“Basta con la cementificazione del suolo”. Già nel 2016 in un comunicato e in un esposto la denuncia dei rischi tra le vie Ianni e Masci
Chieti. La riattivazione a Chieti del movimento franoso nell’area tra via Ianni e via Masci, che ha costretto nei giorni scorsi il sindaco Diego Ferrara a ordinare la parziale chiusura dell’autoparco comunale e il trasferimento dei dipendenti, non rappresenta una sorpresa: nel 2016 il Piano stralcio di bacino per l’assetto idrogeologico classificava dal punto di vista geologico quel territorio per quanto riguarda le frane nelle classi “elevato” e “molto elevato” sia per la pericolosità (termine che indica la possibilità che un dato fenomeno avvenga) sia per il rischio (il danno che l’evento può provocare alla vita e alle attività umane). Nella carta geomorfologica risultava anzi la presenza di un corpo di frana di scorrimento “attivo e quiescente”. Una situazione di preallarme che aveva indotto il WWF Chieti-Pescara nel marzo 2016 a presentare, a firma della presidente e dell’avv. Francesco Paolo Febbo, un esposto (in allegato) al Comando Provinciale teatino dell’allora Corpo Forestale dello Stato per chiedere di verificare la regolarità, in relazione in particolare al rischio idrogeologico, dell’iter procedurale relativo alla realizzazione del complesso (7 palazzine e un grande centro commerciale secondo notizie di stampa del 2018) tuttora in corso di realizzazione in via Masci, zona ex fornace, proprio a valle dell’area interessata dal movimento franoso. Nel medesimo esposto si chiedevano analoghe verifiche anche per l’intervento previsto in una zona particolarmente ricca di risorgive, a monte dell’ex ospedale San Camillo de Lellis.

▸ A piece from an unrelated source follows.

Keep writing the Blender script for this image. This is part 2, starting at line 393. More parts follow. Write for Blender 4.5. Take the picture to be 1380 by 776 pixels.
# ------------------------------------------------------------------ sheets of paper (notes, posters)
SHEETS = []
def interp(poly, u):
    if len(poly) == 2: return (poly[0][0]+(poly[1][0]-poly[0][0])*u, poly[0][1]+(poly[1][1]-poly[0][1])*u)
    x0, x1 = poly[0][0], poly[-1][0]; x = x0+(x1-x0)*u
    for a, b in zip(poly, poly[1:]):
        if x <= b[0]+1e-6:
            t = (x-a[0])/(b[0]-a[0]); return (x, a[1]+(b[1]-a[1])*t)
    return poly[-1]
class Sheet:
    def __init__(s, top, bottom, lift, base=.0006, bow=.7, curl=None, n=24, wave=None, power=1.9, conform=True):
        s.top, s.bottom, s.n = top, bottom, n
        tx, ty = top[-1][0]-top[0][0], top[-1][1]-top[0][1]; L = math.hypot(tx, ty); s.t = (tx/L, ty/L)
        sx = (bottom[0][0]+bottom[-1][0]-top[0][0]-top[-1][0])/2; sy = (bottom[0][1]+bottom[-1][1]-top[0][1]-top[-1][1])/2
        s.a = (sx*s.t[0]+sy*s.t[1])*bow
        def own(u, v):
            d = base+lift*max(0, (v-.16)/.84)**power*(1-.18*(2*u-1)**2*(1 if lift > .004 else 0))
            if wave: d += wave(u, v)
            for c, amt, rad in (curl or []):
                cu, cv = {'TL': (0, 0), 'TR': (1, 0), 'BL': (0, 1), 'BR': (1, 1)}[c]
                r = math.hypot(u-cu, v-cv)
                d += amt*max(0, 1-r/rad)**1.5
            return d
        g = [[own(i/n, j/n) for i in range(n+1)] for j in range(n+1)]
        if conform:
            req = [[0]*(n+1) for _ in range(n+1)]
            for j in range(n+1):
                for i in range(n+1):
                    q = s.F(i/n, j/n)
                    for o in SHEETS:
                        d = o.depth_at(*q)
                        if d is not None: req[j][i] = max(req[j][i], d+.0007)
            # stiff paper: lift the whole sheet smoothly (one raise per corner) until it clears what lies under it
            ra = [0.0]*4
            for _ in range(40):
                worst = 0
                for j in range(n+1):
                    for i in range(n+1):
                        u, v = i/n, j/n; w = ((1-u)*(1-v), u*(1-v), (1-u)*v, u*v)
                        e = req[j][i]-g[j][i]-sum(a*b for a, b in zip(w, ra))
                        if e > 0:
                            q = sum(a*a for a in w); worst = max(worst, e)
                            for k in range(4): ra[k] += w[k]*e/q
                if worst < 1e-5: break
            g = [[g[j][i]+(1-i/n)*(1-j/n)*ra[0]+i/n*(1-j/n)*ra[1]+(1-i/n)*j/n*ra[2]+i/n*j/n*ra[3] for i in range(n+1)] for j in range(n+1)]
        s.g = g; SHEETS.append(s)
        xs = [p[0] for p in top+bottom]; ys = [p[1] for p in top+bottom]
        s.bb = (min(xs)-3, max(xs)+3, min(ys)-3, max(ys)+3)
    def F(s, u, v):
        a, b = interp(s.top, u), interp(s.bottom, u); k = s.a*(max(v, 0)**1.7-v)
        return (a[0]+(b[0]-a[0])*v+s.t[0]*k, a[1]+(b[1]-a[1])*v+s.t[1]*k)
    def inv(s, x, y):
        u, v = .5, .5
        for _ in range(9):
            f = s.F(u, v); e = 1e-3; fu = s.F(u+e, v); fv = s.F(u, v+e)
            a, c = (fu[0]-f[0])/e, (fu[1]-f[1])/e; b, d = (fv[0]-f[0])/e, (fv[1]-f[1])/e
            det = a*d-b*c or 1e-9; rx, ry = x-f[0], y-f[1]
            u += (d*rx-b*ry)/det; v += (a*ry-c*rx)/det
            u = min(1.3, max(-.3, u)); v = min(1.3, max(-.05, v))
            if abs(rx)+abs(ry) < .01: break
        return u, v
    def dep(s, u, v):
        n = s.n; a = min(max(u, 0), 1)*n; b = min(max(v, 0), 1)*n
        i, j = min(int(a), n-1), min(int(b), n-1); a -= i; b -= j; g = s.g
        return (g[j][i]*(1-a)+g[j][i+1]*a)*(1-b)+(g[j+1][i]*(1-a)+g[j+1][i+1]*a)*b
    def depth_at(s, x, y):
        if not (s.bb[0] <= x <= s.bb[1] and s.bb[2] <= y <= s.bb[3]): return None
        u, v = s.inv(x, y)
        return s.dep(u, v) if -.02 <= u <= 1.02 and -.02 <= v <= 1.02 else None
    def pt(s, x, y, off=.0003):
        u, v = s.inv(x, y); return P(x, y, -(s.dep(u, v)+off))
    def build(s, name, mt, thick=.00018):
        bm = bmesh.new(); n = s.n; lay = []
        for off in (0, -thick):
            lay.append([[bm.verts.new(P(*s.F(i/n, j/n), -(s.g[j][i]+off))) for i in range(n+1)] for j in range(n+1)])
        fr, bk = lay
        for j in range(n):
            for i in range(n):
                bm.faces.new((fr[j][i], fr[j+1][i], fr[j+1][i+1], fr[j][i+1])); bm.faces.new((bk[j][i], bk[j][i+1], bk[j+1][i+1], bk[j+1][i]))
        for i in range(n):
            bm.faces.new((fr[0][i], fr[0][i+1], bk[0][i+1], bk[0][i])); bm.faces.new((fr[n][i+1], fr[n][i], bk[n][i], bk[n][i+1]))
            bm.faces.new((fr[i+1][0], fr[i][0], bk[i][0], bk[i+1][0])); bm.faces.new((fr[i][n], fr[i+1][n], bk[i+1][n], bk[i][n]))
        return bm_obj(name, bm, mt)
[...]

La questione nacque, appunto nel 2016, quando si era acceso a Chieti il dibattito su quattro nuove strutture commerciali della grande distribuzione. Il WWF intervenne puntando l’indice in particolare sui due progetti. Già allora, citiamo da un comunicato dell’11 febbraio, era il rischio idrogeologico a destare le maggiori preoccupazioni: «Non bisogna dimenticare che le pendici collinari di Chieti – queste in sintesi le dichiarazioni rilasciate all’epoca, ma tuttora più che valide, dalla presidente Nicoletta Di Francesco – sono fragili, soprattutto là dove scorre acqua. Lo dimostrano infiniti episodi. Non c’è alcun bisogno di regimentare le risorgive per costruire a ogni costo, e del resto un simile intervento non darebbe garanzie assolute per il futuro, come l’esperienza ci ha insegnato. Molto meglio evitare di accumulare errori su errori e lasciare a verde le aree a rischio. Per la tutela del paesaggio, della solidità dell’agglomerato urbano e anche delle tasche dei cittadini che prima o poi saranno chiamati con le loro tasse a intervenire per salvare costruzioni che mai avrebbero dovuto esistere. A Chieti è già successo e vorremmo che non accadesse mai più». Si chiedeva per queste ragioni all’amministrazione (allora sindaco era Di Primio) e al consiglio comunale di evitare «questo ulteriore scempio, che va contro il buon senso e i veri interessi dei cittadini». Costruire a ogni costo, cementificare altro suolo rappresenta comunque un errore ma è una scelta del tutto incomprensibile in una città che perde abitanti e che ha decine di appartamenti vuoti. Eppure si continua a costruire. Evidentemente qualcosa non funziona. Cambiare strategia è una scelta obbligata e urgente.